30
10

Clustering by Directly Disentangling Latent Space

Abstract

To overcome the high dimensionality of data, learning latent feature representations for clustering has been widely studied. Recently, ClusterGAN combined GAN with an encoder to learn a mixture of one-hot discrete and continuous latent variables, and achieved remarkable clustering performance. However, the performance of ClusterGAN decreases when it is applied to complex data. In this paper, we analyze the reasons for performance degeneracy in ClusterGAN. We show that minimizing the cycle-consistency loss of continuous latent variables in ClusterGAN trends to generate trivial latent features. Moreover, the objective of ClusterGAN doesn't include a real conditional distribution term, which makes it difficult to be generalized to real data. Therefore, we propose Disentangling Latent Space Clustering (DLS-Clustering), a new clustering mechanism that directly learns cluster assignments from disentangled latent spacing without additional clustering methods. We enforce the inference network (encoder) and the generator of GAN to form an encoder-generator pair in addition to the generator-encoder pair. We train the encoder-generator pair using real data, which can estimate the real conditional distribution. Moreover, the encoder-generator pair competes with the generator-encoder pair during optimization, which can avoid the triviality of continuous latent variables.
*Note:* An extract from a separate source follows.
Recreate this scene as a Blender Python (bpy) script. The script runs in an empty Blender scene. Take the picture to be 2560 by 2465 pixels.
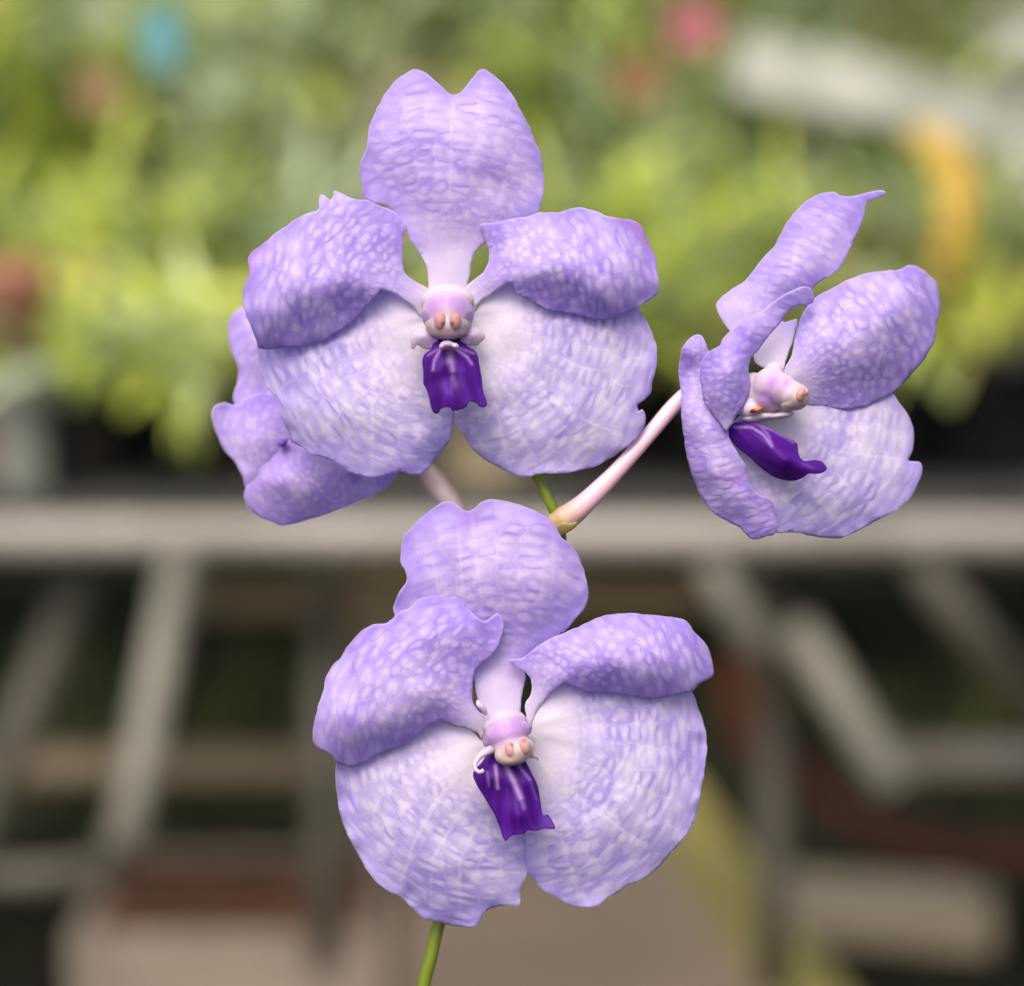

Furthermore, we utilize a weight-sharing procedure to disentangle the one-hot discrete and the continuous latent variables generated from the encoder. This process enforces the disentangled latent space to match the independence of GAN inputs. Eventually, the one-hot discrete latent variables can be directly expressed as clusters and the continuous latent variables represent remaining unspecified factors. Experiments on benchmark datasets of different types demonstrate that our method outperforms existing state-of-the-art methods.